We have discussed the basics of Required Minimum Distributions (RMDs) and how to use them to fund charitable giving. But what happens when a family member passes away owning an IRA?

While dealing with the death of a parent, the parent’s retirement account is the last thing on your mind. But careful thought should be given when a family member passes away with a retirement account, especially if that family member was already receiving RMDs at the time of their death. If not prudently taken care of, the consequences are costly.

The majority of IRA-related headaches involve year of death distributions and default beneficiaries.

Year of Death Distributions

If the deceased account owner was 70 ½ years or older at his or her death, he or she will have already started taking the RMDs. Despite their passing, the RMD for the year of death must still be distributed in the year of death to the account beneficiary.

For example, Greg dies at age 76 on November 13, 2017 and had not taken his RMD for the year 2017. The beneficiary of his IRA is his wife, Jennifer. Jennifer MUST take the 2017 RMD on or before the deadline (April 15 of 2018) or face a 50% penalty.

Thus, if you are the surviving spouse or other beneficiary of an IRA holder, you need to be aware that you might be required to withdraw the decedent’s RMD for the year in which he or she died.

Promptly calculating the amount of that RMD will require coordination between your financial advisors and attorney. The quicker this process is done, the less likely you are to run into problems and tax related penalties.

Default Beneficiaries

The fine print in the IRA agreements of a majority of financial firms contains default beneficiaries who will take if there is no living designated beneficiary. Because of this, it is extremely important for every IRA owner to designate contingent or successor beneficiaries during their lifetime.

Default beneficiary provisions provide who will receive the retirement account at the death of the owner when the owner has not named a beneficiary before his or her death or if the designated beneficiary, such as a spouse, has predeceased the owner. The default beneficiary is not always the person or persons the owner would have wanted to receive the account.

For example, Robert dies and leaves his IRA to his daughter, Darci.
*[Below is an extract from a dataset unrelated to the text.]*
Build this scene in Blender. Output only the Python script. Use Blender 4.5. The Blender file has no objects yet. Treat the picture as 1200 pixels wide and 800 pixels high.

Darci dies without having named a beneficiary of the IRA she inherited from her father.

The IRA agreement provides that, in the absence of a beneficiary designation, the default beneficiary is the account owner’s spouse. However, Darci would not have wanted the IRA to go to her second husband Ed and would have instead wanted her children to receive the IRA at her death.

Further, under their prenuptial agreement, Ed waived any rights to retirement accounts. Had Darci known Ed was the default beneficiary, she would have named her children as the successor beneficiaries of the inherited IRA.

The situation with Darci above could have expensive consequences if her children decide to go to court to try to claim their mother’s IRA. To avoid this situation, it is critical that all IRAs, including inherited IRAs, have designated beneficiaries and successor beneficiaries to ensure troubles like this to do not occur.

If your spouse or other family member has recently passed and had a retirement account, save yourself the headache, time, and money. Make sure that your loved one’s IRA is properly and promptly dealt with to ensure a smooth transition during that otherwise difficult time.